Commission des affaires étrangères, de la défense et des forces armées — Réunion du 10 octobre 2013 : 1ère réunion
Projet de loi de finances pour 2014 — Audition de l'amiral guillaud chef d'état-major des armées

Amiral Edouard Guillaud, chef d'état-major des armées :

Concernant le système Louvois, l'affaire remonte à une dizaine d'années. À l'époque, le déploiement de ce système avait été confié au Secrétaire général pour l'administration et à la Direction des ressources humaines du ministère de la défense. Les armées n'ont été que très peu consultées tout au long du processus.

Il est vrai que la mise en oeuvre de ce système était complexe, compte tenu du nombre de personnels au sein du ministère de la défense, du maquis de primes (plus de 160) et d'un système de paiement différent selon chaque armée.

Au début, la mise en place a semblé fonctionner de manière satisfaisante. Ainsi, le système a d'abord été appliqué au service de santé des armées, soit 12 000 personnes, sans provoquer de difficultés majeures. Compte-tenu de ce premier bilan, on l'a étendu à l'armée de terre, puis à la marine.

À ce moment-là, nous nous sommes aperçus que le système Louvois accumule les erreurs, et, pire que tout, fait des erreurs et en efface ensuite la trace, ce qui rend très difficile la possibilité de les corriger.

Actuellement, environ la moitié des personnels de la défense sont concernés par ce logiciel. Aujourd'hui ce système est devenu complètement fou, avec plus de 50% d'erreurs sur les soldes.

Pour ma part, je tiens à rappeler que, dès ma prise de fonction en 2010, j'ai écrit au ministre de la défense de l'époque pour lui faire part de mes inquiétudes au sujet de la fermeture des centres de traitement des soldes des militaires sans attendre l'évaluation de la mise en oeuvre du système Louvois.

Ces centres ont été fermés et les personnels sont partis, alors même que le nouveau logiciel n'avait pas encore été entièrement évalué, ce qui explique en grande partie les difficultés actuelles.

Par ailleurs, si j'ai accepté d'étendre ce logiciel à l'armée de terre et à la marine, car les premiers résultats semblaient satisfaisants, j'ai refusé en revanche de l'étendre à l'armée de l'air compte tenu des premiers dysfonctionnements.

Dès l'année dernière, j'ai dit qu'il fallait changer de logiciel.

Changer de système va toutefois nécessiter de deux à trois ans, un coût de l'ordre de 50 à 70 millions d'euros pour le nouveau logiciel, et plusieurs dizaines de millions d'euros que nous ne saurons pas recouvrer. En définitive, nous allons payer ce système trois fois et je ne parle pas des effets désastreux sur le moral des armées.

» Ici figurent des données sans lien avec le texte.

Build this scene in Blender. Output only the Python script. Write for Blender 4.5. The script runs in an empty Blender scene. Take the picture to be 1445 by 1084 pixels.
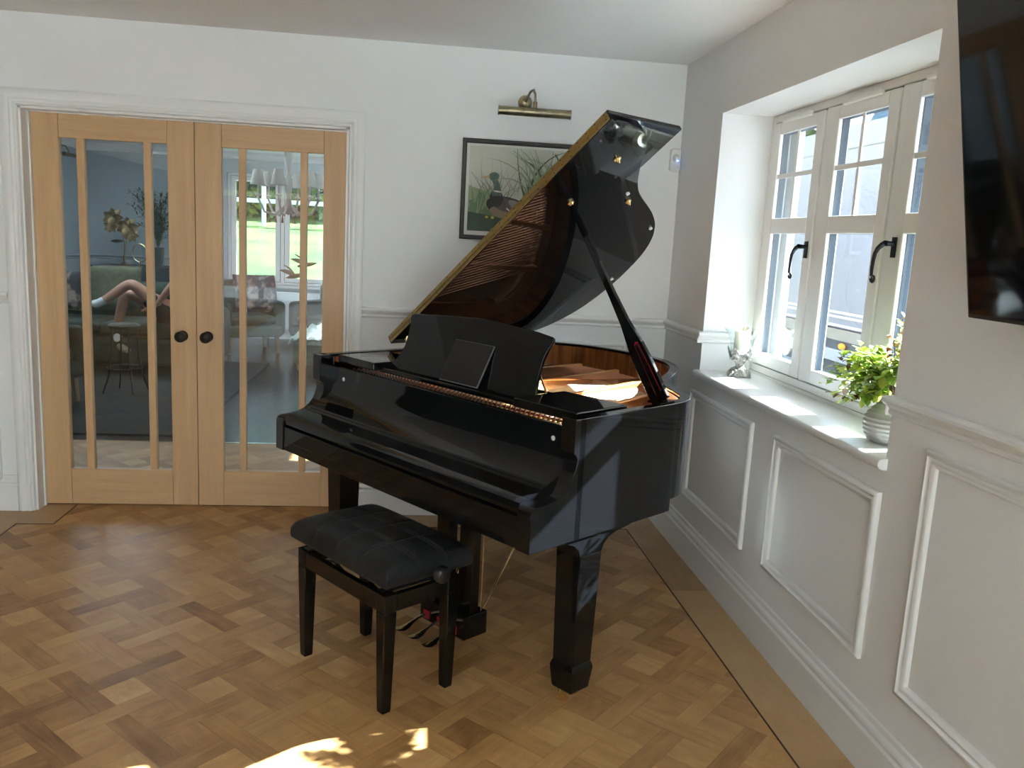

S'agissant de la reconversion, l'idée d'impliquer les collectivités locales me paraît excellente. Si chaque commune pouvait embaucher un ancien militaire, nous n'aurions plus de difficultés en termes de reconversion. Les militaires sont loyaux, travailleurs et adaptables. Ils sont donc de très bons candidats pour être recrutés dans la fonction publique ou le secteur privé.

En ce qui concerne la révision des forces prépositionnées en Afrique, comme vous le savez, le Président de la République a souhaité organiser un Sommet avec les chefs d'Etat africains, qui se tiendra début décembre, et il devrait discuter à cette occasion de cette question avec nos partenaires africains.

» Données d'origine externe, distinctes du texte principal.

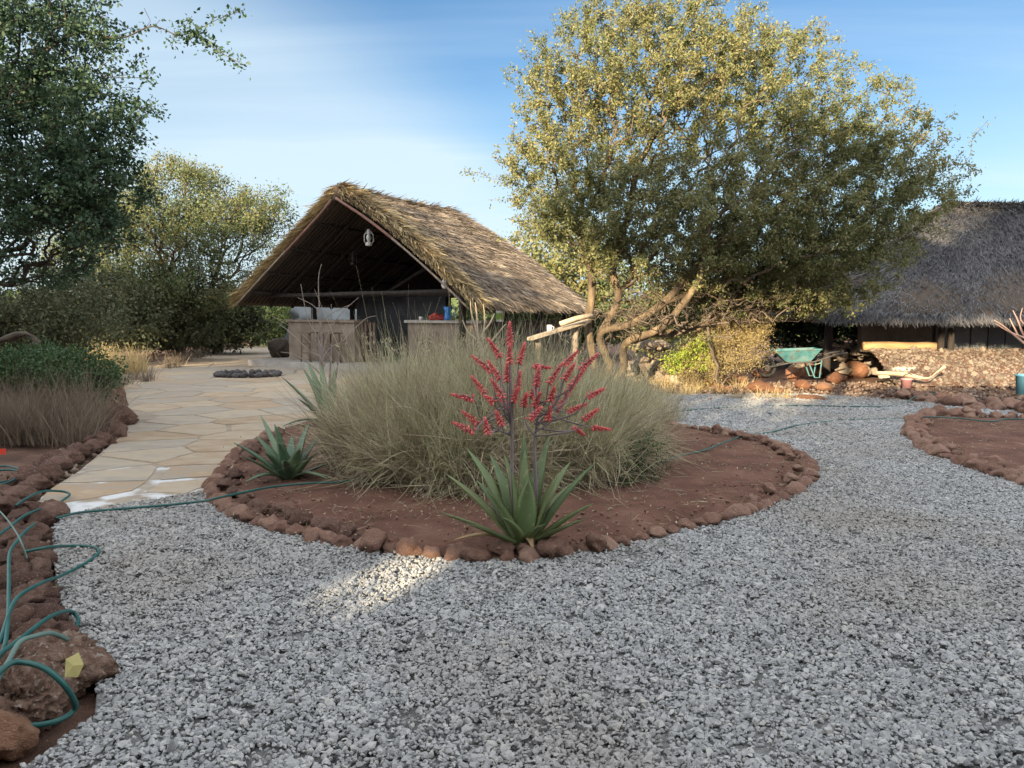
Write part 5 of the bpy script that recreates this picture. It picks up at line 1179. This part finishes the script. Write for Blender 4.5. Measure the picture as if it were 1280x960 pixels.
# wheelbarrow
def barrow(label, c, rz_, m, s=1.0):
    e = empty('wheelbarrow', c, label, 'wheelbarrow'); c = Vector(c); cr, sr = math.cos(rz_), math.sin(rz_)
    def T(x, y, z): return c + Vector((x * cr - y * sr, x * sr + y * cr, z)) * s
    bot = [(-.25, -.17, .34), (.22, -.2, .34), (.22, .2, .34), (-.25, .17, .34)]; top = [(-.52, -.3, .58), (.42, -.33, .62), (.42, .33, .62), (-.52, .3, .58)]
    V = [T(*p) for p in bot + top] + [T(p[0] * .94, p[1] * .94, p[2] + .012) for p in bot] + [T(p[0] * .95, p[1] * .95, p[2] + .002) for p in top]
    Fs = [(3, 2, 1, 0), (8, 9, 10, 11)]
    for i in range(4): j = (i + 1) % 4; Fs += [(i, j, 4 + j, 4 + i), (8 + j, 8 + i, 12 + i, 12 + j), (4 + i, 4 + j, 12 + j, 12 + i)]
    link('tray', mesh('tray', V, Fs, M[m]), e)
    MB().tube([T(*p) for p in top + top[:1]], .014 * s, 6).build('tray_rim', M[m], e)
    for sg in (-1, 1):
        MB().tube([T(-.62, sg * .05, .2), T(-.2, sg * .17, .32), T(.3, sg * .22, .35), T(.75, sg * .28, .52), T(.95, sg * .29, .55)], .018 * s, 7).build('handle', M['darkmetal'], e, True)
        MB().tube([T(.2, sg * .2, .33), T(.32, sg * .24, .02), T(.42, sg * .24, .02), T(.45, sg * .24, .38)], .016 * s, 6).build('leg', M['teal'], e, True)
    w_ = MB(); ax = Vector((-sr, cr, 0))
    P = [T(-.62 + .17 * math.cos(a), 0, .2 + .17 * math.sin(a)) for a in np.linspace(0, 2 * math.pi, 19)]; w_.tube(P, .035 * s, 7, cap=False); wh = w_.build('wheel', M['rubber'], e, True)
    MB().tube([T(-.62, -.06, .2), T(-.62, .06, .2)], .07 * s, 10).build('hub', M['darkmetal'], e)
    return e
barrow('teal metal wheelbarrow standing on rocks right of the golden bush', (*G(995, 481).xy, .16), R(-8), 'teal', 1.0)
def basin():
    p = G(1068, 468); e = MB(); e.lathe([(.001, .34), (.26, .33), (.33, .28), (.44, .03), (.46, .0), (.44, .0), (.3, .26), (.001, .3)], (p.x, p.y + 1.0, .28), 20)
    tag(e.build('basin', M['darkmetal'], None, True), 'dark upturned metal basin on the rubble right of the wheelbarrow', 'basin')
basin()
# ------------------------------------------------------------------ unseen trees behind the camera, placed and shaped to shade the yard
SV = np.array(tuple(SUN_TO)); GAPS = [G(385, 752), G(415, 742), G(450, 730), G(478, 722), G(505, 714), G(535, 704), G(560, 716)]
def unseen_shade_tree(label, x, y, zc, rx, ry, rz_, n=9000, size=.34, m='leafmid'):
    root = Vector((x, y, 0)); e = empty('unseen_shade_tree', root, label, 'tree')
    A = sample_blobs([[(x, y, zc), (rx, ry, rz_)]], 160, .4)
    P, par, ch = grow(root, [[root, (x + .1, y, zc * .4), (x, y, zc - rz_ * .3)]], A, .5, .1, .3)
    (V, Fs), r = skeleton_mesh(P, par, ch, .02, rmax=.25); link('trunk', mesh('trunk', V, Fs, M['barkdark'], True), e)
    p = sample_blobs([[(x, y, zc), (rx, ry, rz_)]], n, .33); p = p[p[:, 2] > .1]
    for q in GAPS:      # openings cut through the leaves along sun rays so flecks reach the gravel
        d = p - np.array(tuple(q)); t = d @ SV; p = p[np.linalg.norm(d - t[:, None] * SV, axis=1) > .27]
    V, Fs = leaves(p, size, asp=.7); link('crown', mesh('crown', V, Fs, M[m]), e)
SH = [('unseen squat bushy tree farthest left behind the viewer, shaped for its shade', -30, -9, 5.2, 4.6, 2.5, 5.6), ('unseen round bushy tree second from the left behind the viewer, shaped for its shade', -20.6, -8, 5.3, 3.0, 2.4, 5.7), ('unseen wide bushy tree left behind the viewer, shaped for its shade', -14, -8.5, 4.3, 4.0, 2.4, 4.4),
      ('unseen low bushy tree just left behind the viewer, shaped for its shade', -8.5, -8, 3.25, 3.8, 2.4, 3.35), ('unseen low bushy tree straight behind the viewer, shaped for its shade', -3, -8, 3.25, 3.8, 2.4, 3.35), ('unseen low bushy tree just right behind the viewer, shaped for its shade', 2.5, -8, 3.4, 3.6, 2.4, 3.8), ('unseen wide bushy tree farthest right behind the viewer, shaped for its shade', 8, -8, 4.4, 4, 2.4, 5)]
for lab, x, y, zc_, rx, ry, rz_ in SH: unseen_shade_tree(lab, x, y, zc_, rx, ry, rz_, n=12000)
unseen_shade_tree('unseen tall spreading tree behind the viewer, crown shaped to shade the right hut', -5.3, -8, 9.75, 4.6, 2.0, 1.15, n=11000)
unseen_shade_tree('unseen tall spreading tree farther right behind the viewer, shaped for its shade', .9, -8.5, 10.5, 4.0, 2.4, 2.6, n=9000)
unseen_shade_tree('unseen tall narrow tree behind the viewer, shaped to shade the gable of the open hut', -18.6, -8, 9.7, 3.3, 2.2, 2.7, n=11000)
unseen_shade_tree('unseen tall tree top farthest left behind the viewer, shaped for its shade', -25, -10, 11.6, 3.4, 2.2, 1.5, n=6000)
# ------------------------------------------------------------------ repeats of one kind share a group
for nm, gr in (('rock', 'loose rocks on the soil around the wheelbarrow and golden bush'), ('garden_hose', 'garden hoses lying over the yard'), ('unseen_shade_tree', 'unseen trees behind the viewer shaped for their shade'), ('slatted_stool', 'bar stools at the left counter'),
               ('aloe_plant', 'aloes in the round bed'), ('brush', 'dark brush along the left side'), ('bush', 'bushes behind the huts'), ('hurricane_lantern', 'lanterns in the open hut'), ('stone_border', 'lava stone borders of the yard'), ('boulder', 'larger rocks along the left edge'),
               ('mug', 'white mugs'), ('bucket', 'buckets before the closed hut')):
    for o in list(bpy.context.scene.objects):
        if o.parent is None and o.name.split('.')[0] == nm and 'group' not in o: o['group'] = gr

Pour ma part, je ne peux répondre que du point de vue opérationnel.

Je constate que nous avons une crise sécuritaire dans le bassin sahélo-saharien où nous disposons actuellement de deux points d'appui, au Tchad et au Niger. Nous avons également des forces spéciales, au Burkina Faso, et des forces de soutien, notamment à Dakar, à Libreville, à Abidjan. Il faut aussi tenir compte de la distance.

Actuellement, la crise semble se déplacer vers le Sud, au Nigéria ou en République centrafricaine.

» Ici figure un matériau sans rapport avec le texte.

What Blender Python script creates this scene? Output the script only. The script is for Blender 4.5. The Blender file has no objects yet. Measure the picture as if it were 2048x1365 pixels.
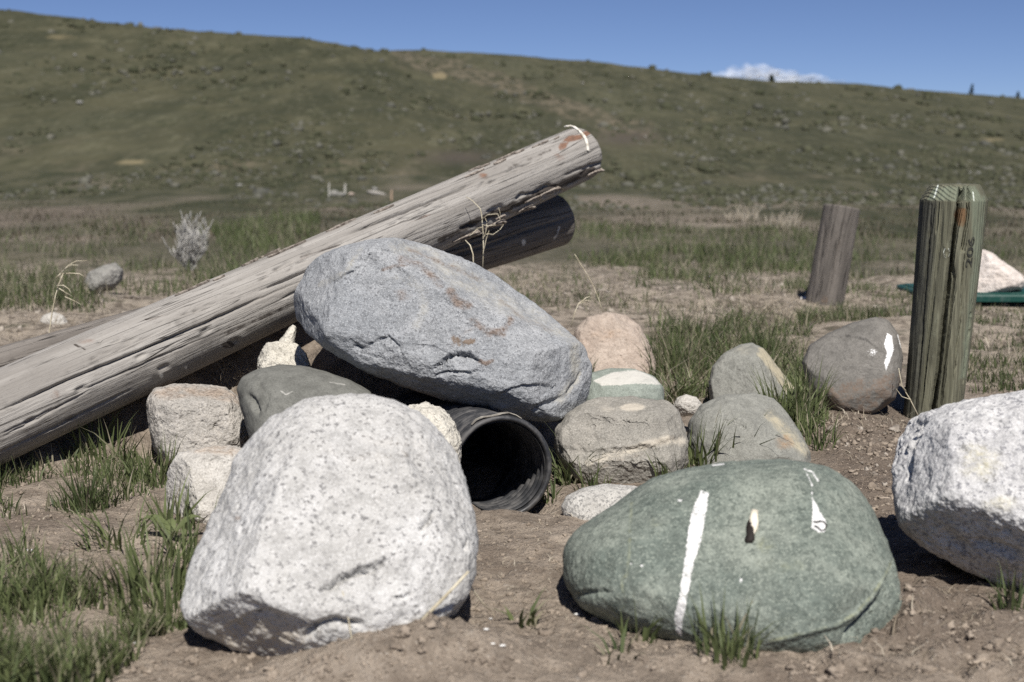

Il faut donc à la fois maintenir notre présence mais d'une manière plus souple et réactive, comme le prévoit d'ailleurs le nouveau Livre blanc, contrairement au précédent.

De plus, il faut aussi tenir compte des contraintes financières.

Mais la présence de nos forces prépositionnées en Afrique apporte de nombreux avantages, en termes de protection de nos ressortissants et de nos intérêts, d'influence diplomatique ou de présence économique, mais aussi pour les armées, notamment de connaissance du terrain, d'aguerrissement et d'entraînement, d'échanges et de partage avec nos partenaires africains.

Le nouveau Livre blanc ne donne pas un chiffre précis sur le nombre de nos forces prépositionnées en Afrique mais évoque seulement une révision.

En tout état de cause, la décision appartient au Président de la République.

L'opération Harpie ne relève pas du ministère de la défense mais du ministère de l'intérieur, qui a fait appel aux armées pour épauler les gendarmes. Elle mobilise en moyenne 350 militaires par jour. Il faut rappeler que la frontière entre la Guyane et le Brésil est la plus longue frontière terrestre de la France, avec environ 700 km, et que ce territoire présente un intérêt stratégique pour notre pays. Le problème du Brésil tient à sa structure fédérale. Même si nous entretenons d'excellentes relations avec l'armée brésilienne, celle-ci n'a légalement pas le droit d'intervenir et de coopérer avec nous de l'autre côté de la frontière. Face à l'orpaillage clandestin, deux approches sont possibles. Soit on réussit à convaincre nos partenaires brésiliens de renforcer leur coopération, soit on met en place une extraction encadrée de l'or de la forêt guyanaise.